Anticipated challenges and required capacities
A range of important challenges face settlement practitioners and policymakers. Addressing these challenges will require capacities that favour the settlement sector:
- Policy reviews point to growing concern with long‐term integration and with social and cultural goals such as fostering belonging and promoting engagement. Implementing these directions will require assembling a more complex array of services for a longer duration. It will also require more attention to local receptivity.
- Concern with budgetary deficits will cap or reduce settlement spending, forcing settlement agencies to compete for support within a shrinking social policy envelope. Innovation and an ability to leverage support from new sources represent critical responses to anticipated fiscal pressures.

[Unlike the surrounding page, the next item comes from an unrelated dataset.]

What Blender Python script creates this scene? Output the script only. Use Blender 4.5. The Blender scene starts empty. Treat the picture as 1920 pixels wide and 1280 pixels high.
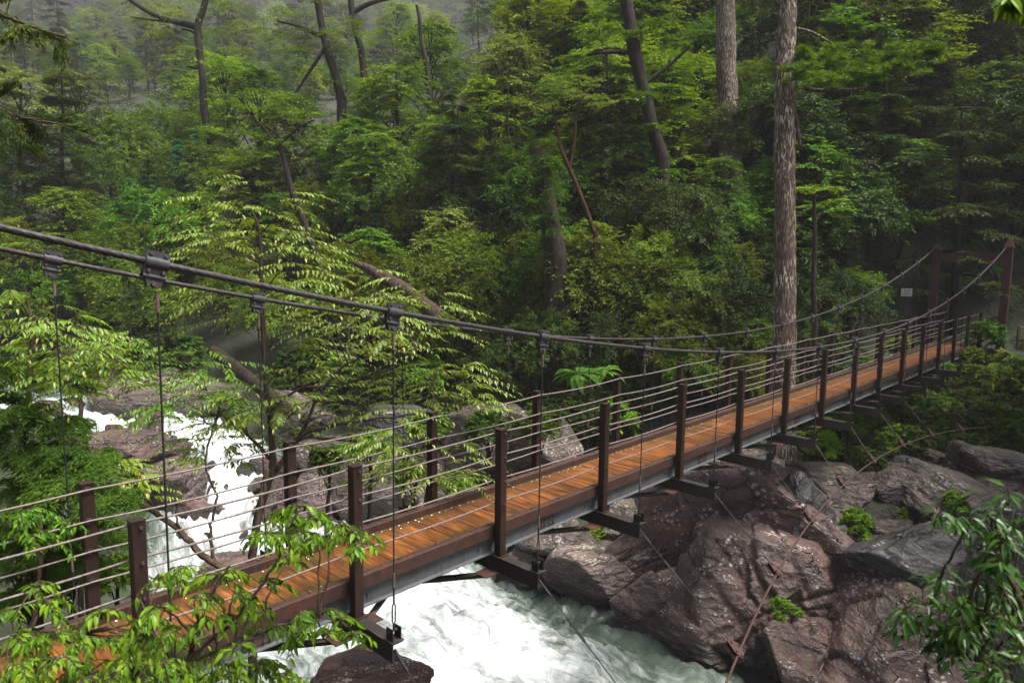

- Social inclusion will become an increasingly important priority. Immigrant poverty, particularly among visible minority populations in and around major cities, constitutes an existential threat to the immigration program. Combating social exclusion will require more complex interventions and social bridging.
- Provincial and municipal interest in immigration is growing, including demands for integration services in cities with limited integration service capacity. Municipal institutions and mainstream organizations will need help from service providers in order to attract, retain and integrate newcomers.
- Increases are expected in the flow of highly‐skilled, fully‐fluent immigrants who can be served by mainstream organizations as well as the flow of lower and mid‐skilled entrants who require the sustained assistance offered by service provider agencies.
- Increased settlement funding and government willingness to experiment with service delivery has brought new competitors into the settlement arena. Measures such as service vouchers expand this ’threat’.